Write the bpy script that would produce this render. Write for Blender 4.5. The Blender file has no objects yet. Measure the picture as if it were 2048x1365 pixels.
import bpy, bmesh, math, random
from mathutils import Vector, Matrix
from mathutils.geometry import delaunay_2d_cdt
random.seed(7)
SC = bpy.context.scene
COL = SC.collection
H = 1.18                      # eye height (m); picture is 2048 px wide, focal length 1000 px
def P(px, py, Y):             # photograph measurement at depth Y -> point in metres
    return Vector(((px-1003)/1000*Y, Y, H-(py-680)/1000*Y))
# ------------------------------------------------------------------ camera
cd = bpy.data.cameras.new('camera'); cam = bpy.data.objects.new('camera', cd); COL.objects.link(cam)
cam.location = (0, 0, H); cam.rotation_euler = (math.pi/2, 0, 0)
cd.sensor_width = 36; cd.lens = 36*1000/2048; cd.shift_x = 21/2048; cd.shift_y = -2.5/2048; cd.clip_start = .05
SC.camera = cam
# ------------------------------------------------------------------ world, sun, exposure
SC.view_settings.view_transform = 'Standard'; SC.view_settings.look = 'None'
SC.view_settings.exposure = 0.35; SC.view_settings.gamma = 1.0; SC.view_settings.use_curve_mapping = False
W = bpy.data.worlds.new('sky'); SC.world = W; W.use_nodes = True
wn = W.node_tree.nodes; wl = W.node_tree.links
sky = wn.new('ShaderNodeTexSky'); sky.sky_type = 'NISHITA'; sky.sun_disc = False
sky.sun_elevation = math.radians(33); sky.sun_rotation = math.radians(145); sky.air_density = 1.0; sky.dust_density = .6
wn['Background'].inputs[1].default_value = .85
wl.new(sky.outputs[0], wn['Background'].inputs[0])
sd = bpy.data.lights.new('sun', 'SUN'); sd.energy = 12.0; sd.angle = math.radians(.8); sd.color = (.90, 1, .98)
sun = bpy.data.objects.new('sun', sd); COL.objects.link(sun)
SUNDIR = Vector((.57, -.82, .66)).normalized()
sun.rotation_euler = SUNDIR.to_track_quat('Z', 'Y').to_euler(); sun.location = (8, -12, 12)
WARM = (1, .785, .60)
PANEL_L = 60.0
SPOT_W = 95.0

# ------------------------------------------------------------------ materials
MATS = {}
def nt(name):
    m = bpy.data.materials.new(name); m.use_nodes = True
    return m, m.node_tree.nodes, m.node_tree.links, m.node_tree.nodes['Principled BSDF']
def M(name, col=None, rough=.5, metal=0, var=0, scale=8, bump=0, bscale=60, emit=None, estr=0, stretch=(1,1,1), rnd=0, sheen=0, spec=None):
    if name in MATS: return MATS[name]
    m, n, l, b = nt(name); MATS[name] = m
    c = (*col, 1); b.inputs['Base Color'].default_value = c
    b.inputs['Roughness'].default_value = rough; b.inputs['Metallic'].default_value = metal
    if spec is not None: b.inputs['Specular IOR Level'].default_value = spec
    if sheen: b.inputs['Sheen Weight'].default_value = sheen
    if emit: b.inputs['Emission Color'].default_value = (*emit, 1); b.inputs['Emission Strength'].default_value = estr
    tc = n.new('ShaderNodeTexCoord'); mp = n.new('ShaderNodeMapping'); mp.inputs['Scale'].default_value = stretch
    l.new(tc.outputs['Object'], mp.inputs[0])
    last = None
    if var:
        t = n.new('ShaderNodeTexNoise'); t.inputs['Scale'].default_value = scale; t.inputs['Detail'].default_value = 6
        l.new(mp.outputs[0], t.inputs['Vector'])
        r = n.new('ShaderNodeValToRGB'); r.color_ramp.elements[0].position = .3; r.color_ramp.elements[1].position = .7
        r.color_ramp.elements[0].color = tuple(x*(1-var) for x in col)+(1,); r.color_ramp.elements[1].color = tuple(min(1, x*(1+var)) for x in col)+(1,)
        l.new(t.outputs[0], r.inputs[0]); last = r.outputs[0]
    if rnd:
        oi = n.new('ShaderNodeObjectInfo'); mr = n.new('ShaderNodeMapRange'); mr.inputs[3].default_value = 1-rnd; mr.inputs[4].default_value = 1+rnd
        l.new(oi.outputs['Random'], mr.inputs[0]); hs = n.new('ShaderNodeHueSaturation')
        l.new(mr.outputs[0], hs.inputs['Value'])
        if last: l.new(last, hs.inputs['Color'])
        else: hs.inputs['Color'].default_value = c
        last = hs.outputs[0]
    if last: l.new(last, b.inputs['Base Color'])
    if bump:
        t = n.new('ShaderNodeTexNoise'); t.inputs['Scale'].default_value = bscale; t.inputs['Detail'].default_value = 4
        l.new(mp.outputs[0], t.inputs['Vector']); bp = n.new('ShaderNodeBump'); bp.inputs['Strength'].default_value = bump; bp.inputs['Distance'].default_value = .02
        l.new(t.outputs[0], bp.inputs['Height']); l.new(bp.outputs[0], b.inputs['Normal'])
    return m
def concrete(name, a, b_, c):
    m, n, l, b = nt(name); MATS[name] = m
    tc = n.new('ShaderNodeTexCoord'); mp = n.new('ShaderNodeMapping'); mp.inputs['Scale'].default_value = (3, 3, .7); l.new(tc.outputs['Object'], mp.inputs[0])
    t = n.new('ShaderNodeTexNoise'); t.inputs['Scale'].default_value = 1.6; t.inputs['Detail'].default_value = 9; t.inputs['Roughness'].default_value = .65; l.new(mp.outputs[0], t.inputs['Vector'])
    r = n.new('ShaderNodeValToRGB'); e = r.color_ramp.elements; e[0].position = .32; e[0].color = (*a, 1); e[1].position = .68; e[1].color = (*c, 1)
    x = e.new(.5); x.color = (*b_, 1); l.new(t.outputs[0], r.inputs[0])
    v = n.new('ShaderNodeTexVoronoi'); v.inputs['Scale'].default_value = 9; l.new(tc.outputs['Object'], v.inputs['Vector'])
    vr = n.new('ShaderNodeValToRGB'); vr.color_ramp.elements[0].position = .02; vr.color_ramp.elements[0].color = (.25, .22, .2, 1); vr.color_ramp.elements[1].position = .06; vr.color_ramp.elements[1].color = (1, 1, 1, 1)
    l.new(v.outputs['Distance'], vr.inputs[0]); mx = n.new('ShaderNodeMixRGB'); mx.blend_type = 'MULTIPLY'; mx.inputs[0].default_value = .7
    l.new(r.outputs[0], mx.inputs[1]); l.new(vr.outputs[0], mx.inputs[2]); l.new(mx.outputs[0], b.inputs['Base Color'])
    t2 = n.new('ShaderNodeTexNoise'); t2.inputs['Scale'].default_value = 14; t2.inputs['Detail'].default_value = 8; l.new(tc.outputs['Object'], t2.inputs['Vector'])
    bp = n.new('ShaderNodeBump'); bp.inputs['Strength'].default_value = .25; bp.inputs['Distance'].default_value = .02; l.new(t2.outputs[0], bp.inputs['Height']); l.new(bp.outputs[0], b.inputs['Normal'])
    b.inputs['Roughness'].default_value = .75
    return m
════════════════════
▸ **WHAT IS NEEDED**: Print the material once more, exactly.

▸ **RESULT OF THIS EXERCISE**:
Write the bpy script that would produce this render. Write for Blender 4.5. The Blender file has no objects yet. Measure the picture as if it were 2048x1365 pixels.
import bpy, bmesh, math, random
from mathutils import Vector, Matrix
from mathutils.geometry import delaunay_2d_cdt
random.seed(7)
SC = bpy.context.scene
COL = SC.collection
H = 1.18                      # eye height (m); picture is 2048 px wide, focal length 1000 px
def P(px, py, Y):             # photograph measurement at depth Y -> point in metres
    return Vector(((px-1003)/1000*Y, Y, H-(py-680)/1000*Y))
# ------------------------------------------------------------------ camera
cd = bpy.data.cameras.new('camera'); cam = bpy.data.objects.new('camera', cd); COL.objects.link(cam)
cam.location = (0, 0, H); cam.rotation_euler = (math.pi/2, 0, 0)
cd.sensor_width = 36; cd.lens = 36*1000/2048; cd.shift_x = 21/2048; cd.shift_y = -2.5/2048; cd.clip_start = .05
SC.camera = cam
# ------------------------------------------------------------------ world, sun, exposure
SC.view_settings.view_transform = 'Standard'; SC.view_settings.look = 'None'
SC.view_settings.exposure = 0.35; SC.view_settings.gamma = 1.0; SC.view_settings.use_curve_mapping = False
W = bpy.data.worlds.new('sky'); SC.world = W; W.use_nodes = True
wn = W.node_tree.nodes; wl = W.node_tree.links
sky = wn.new('ShaderNodeTexSky'); sky.sky_type = 'NISHITA'; sky.sun_disc = False
sky.sun_elevation = math.radians(33); sky.sun_rotation = math.radians(145); sky.air_density = 1.0; sky.dust_density = .6
wn['Background'].inputs[1].default_value = .85
wl.new(sky.outputs[0], wn['Background'].inputs[0])
sd = bpy.data.lights.new('sun', 'SUN'); sd.energy = 12.0; sd.angle = math.radians(.8); sd.color = (.90, 1, .98)
sun = bpy.data.objects.new('sun', sd); COL.objects.link(sun)
SUNDIR = Vector((.57, -.82, .66)).normalized()
sun.rotation_euler = SUNDIR.to_track_quat('Z', 'Y').to_euler(); sun.location = (8, -12, 12)
WARM = (1, .785, .60)
PANEL_L = 60.0
SPOT_W = 95.0

# ------------------------------------------------------------------ materials
MATS = {}
def nt(name):
    m = bpy.data.materials.new(name); m.use_nodes = True
    return m, m.node_tree.nodes, m.node_tree.links, m.node_tree.nodes['Principled BSDF']
def M(name, col=None, rough=.5, metal=0, var=0, scale=8, bump=0, bscale=60, emit=None, estr=0, stretch=(1,1,1), rnd=0, sheen=0, spec=None):
    if name in MATS: return MATS[name]
    m, n, l, b = nt(name); MATS[name] = m
    c = (*col, 1); b.inputs['Base Color'].default_value = c
    b.inputs['Roughness'].default_value = rough; b.inputs['Metallic'].default_value = metal
    if spec is not None: b.inputs['Specular IOR Level'].default_value = spec
    if sheen: b.inputs['Sheen Weight'].default_value = sheen
    if emit: b.inputs['Emission Color'].default_value = (*emit, 1); b.inputs['Emission Strength'].default_value = estr
    tc = n.new('ShaderNodeTexCoord'); mp = n.new('ShaderNodeMapping'); mp.inputs['Scale'].default_value = stretch
    l.new(tc.outputs['Object'], mp.inputs[0])
    last = None
    if var:
        t = n.new('ShaderNodeTexNoise'); t.inputs['Scale'].default_value = scale; t.inputs['Detail'].default_value = 6
        l.new(mp.outputs[0], t.inputs['Vector'])
        r = n.new('ShaderNodeValToRGB'); r.color_ramp.elements[0].position = .3; r.color_ramp.elements[1].position = .7
        r.color_ramp.elements[0].color = tuple(x*(1-var) for x in col)+(1,); r.color_ramp.elements[1].color = tuple(min(1, x*(1+var)) for x in col)+(1,)
        l.new(t.outputs[0], r.inputs[0]); last = r.outputs[0]
    if rnd:
        oi = n.new('ShaderNodeObjectInfo'); mr = n.new('ShaderNodeMapRange'); mr.inputs[3].default_value = 1-rnd; mr.inputs[4].default_value = 1+rnd
        l.new(oi.outputs['Random'], mr.inputs[0]); hs = n.new('ShaderNodeHueSaturation')
        l.new(mr.outputs[0], hs.inputs['Value'])
        if last: l.new(last, hs.inputs['Color'])
        else: hs.inputs['Color'].default_value = c
        last = hs.outputs[0]
    if last: l.new(last, b.inputs['Base Color'])
    if bump:
        t = n.new('ShaderNodeTexNoise'); t.inputs['Scale'].default_value = bscale; t.inputs['Detail'].default_value = 4
        l.new(mp.outputs[0], t.inputs['Vector']); bp = n.new('ShaderNodeBump'); bp.inputs['Strength'].default_value = bump; bp.inputs['Distance'].default_value = .02
        l.new(t.outputs[0], bp.inputs['Height']); l.new(bp.outputs[0], b.inputs['Normal'])
    return m
def concrete(name, a, b_, c):
    m, n, l, b = nt(name); MATS[name] = m
    tc = n.new('ShaderNodeTexCoord'); mp = n.new('ShaderNodeMapping'); mp.inputs['Scale'].default_value = (3, 3, .7); l.new(tc.outputs['Object'], mp.inputs[0])
    t = n.new('ShaderNodeTexNoise'); t.inputs['Scale'].default_value = 1.6; t.inputs['Detail'].default_value = 9; t.inputs['Roughness'].default_value = .65; l.new(mp.outputs[0], t.inputs['Vector'])
    r = n.new('ShaderNodeValToRGB'); e = r.color_ramp.elements; e[0].position = .32; e[0].color = (*a, 1); e[1].position = .68; e[1].color = (*c, 1)
    x = e.new(.5); x.color = (*b_, 1); l.new(t.outputs[0], r.inputs[0])
    v = n.new('ShaderNodeTexVoronoi'); v.inputs['Scale'].default_value = 9; l.new(tc.outputs['Object'], v.inputs['Vector'])
    vr = n.new('ShaderNodeValToRGB'); vr.color_ramp.elements[0].position = .02; vr.color_ramp.elements[0].color = (.25, .22, .2, 1); vr.color_ramp.elements[1].position = .06; vr.color_ramp.elements[1].color = (1, 1, 1, 1)
    l.new(v.outputs['Distance'], vr.inputs[0]); mx = n.new('ShaderNodeMixRGB'); mx.blend_type = 'MULTIPLY'; mx.inputs[0].default_value = .7
    l.new(r.outputs[0], mx.inputs[1]); l.new(vr.outputs[0], mx.inputs[2]); l.new(mx.outputs[0], b.inputs['Base Color'])
    t2 = n.new('ShaderNodeTexNoise'); t2.inputs['Scale'].default_value = 14; t2.inputs['Detail'].default_value = 8; l.new(tc.outputs['Object'], t2.inputs['Vector'])
    bp = n.new('ShaderNodeBump'); bp.inputs['Strength'].default_value = .25; bp.inputs['Distance'].default_value = .02; l.new(t2.outputs[0], bp.inputs['Height']); l.new(bp.outputs[0], b.inputs['Normal'])
    b.inputs['Roughness'].default_value = .75
    return m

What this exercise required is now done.